Zeh’s attorney, Brian Tanner, said the ACLU’s post didn’t simply rely on the declarations.

“This is what’s on the ACLU’s blog,” Tanner said, providing the court with the excerpt. “‘Rather than trying to get his clients out of jail, this public defender extorts money from them.’ And to your point, Judge (Clyde) Reese, they have one example, and they magnified that to make Reid Zeh look terrible. To make it look like this was his pattern and practice.

“That instead of getting people out of jail and doing what he should do as the public defender in Glynn County, he routinely extorted money from them. So, when they say in the blog post they link to, here at the bottom, ‘Rather than do his job, Zeh routinely ignores his clients, or worse, extorts them to enrich himself,’ again, this isn’t limited to the one example they had. They were making him look bad based on nothing.”

Tanner also quoted from an associated ACLU news release that contained a statement from ACLU attorney Andrea Woods who, Tanner argued, made an assertion as to Zeh’s behavior that went beyond the Cox matter and which they had no evidence on which to rely.

Zeh’s contention is that he didn’t enter into the private representation agreement with Cox until after the prosecutor announced the case would turn from a misdemeanor into a felony. That leaves room for both sides to be correct here — Zeh could have entered into the agreement before the felony charge became official, but following notice from the District Attorney’s Office that the matter was moving from state court to superior court.
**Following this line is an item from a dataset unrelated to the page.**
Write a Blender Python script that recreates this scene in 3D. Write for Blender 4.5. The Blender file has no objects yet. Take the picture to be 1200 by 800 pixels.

“His office confirmed that it was going to be bound up, and that day, we have in the record an email from the prosecutor saying, hey, let’s bind this case up to superior court,” Tanner said. “That was on April 1. April 6, which was the following Monday, it’s transferred up to superior court just like everybody said.”

McMillian said an opinion on the case will be forthcoming in a few months.